A Novel Stabilizer-based Entanglement Distillation Protocol for Qudits

TL;DR

This paper introduces a stabilizer-based entanglement distillation protocol for qudits that improves fidelity and efficiency, especially for Bell-diagonal states, by analytically linking input states, stabilizers, and protocol properties.

Contribution

It presents a novel two-copy distillation protocol for prime-dimensional bipartite states, demonstrating superior performance over existing methods through analytical and numerical analysis.

Findings

Protocol maximizes fidelity increase per iteration.

Numerical results show improved efficiency and distillability.

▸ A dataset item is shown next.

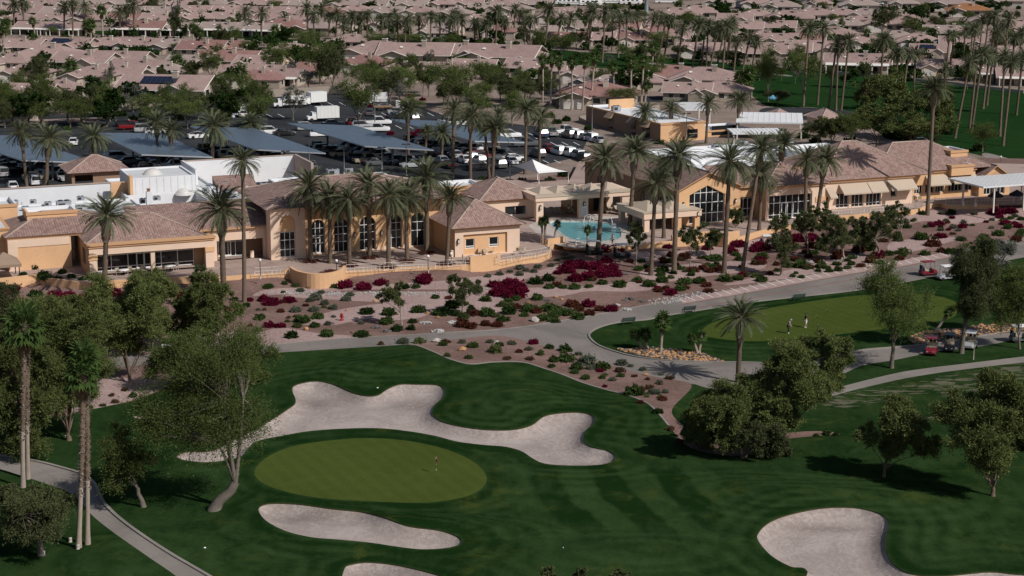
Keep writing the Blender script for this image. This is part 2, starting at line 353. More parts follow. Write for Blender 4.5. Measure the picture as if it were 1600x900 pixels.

Applicable to all bipartite states in prime dimension.

Abstract

Entanglement distillation, the process of converting weakly entangled states into maximally entangled ones using Local Operations and Classical Communication (LOCC), is pivotal for robust entanglement-assisted quantum information processing in error-prone environments. A construction based on stabilizer codes offers an effective method for designing such protocols. By analytically investigating the effective action of stabilizer protocols for systems of prime dimension $d$, we establish a standard form for the output states of recurrent stabilizer-based distillation. This links the properties of input states, stabilizers, and encodings to the properties of the protocol. Based on those insights, we present a novel two-copy distillation protocol, applicable to all bipartite states in prime dimension, that maximizes the fidelity increase per iteration for Bell-diagonal states. The power of this framework and the protocol is demonstrated through numerical investigations, which provide evidence for superior performance in terms of efficiency and distillability of low-fidelity states compared to other well-established recurrence protocols. By elucidating the interplay between states, errors, and protocols, our contribution advances the systematic development of highly effective distillation protocols, enhancing our understanding of distillability.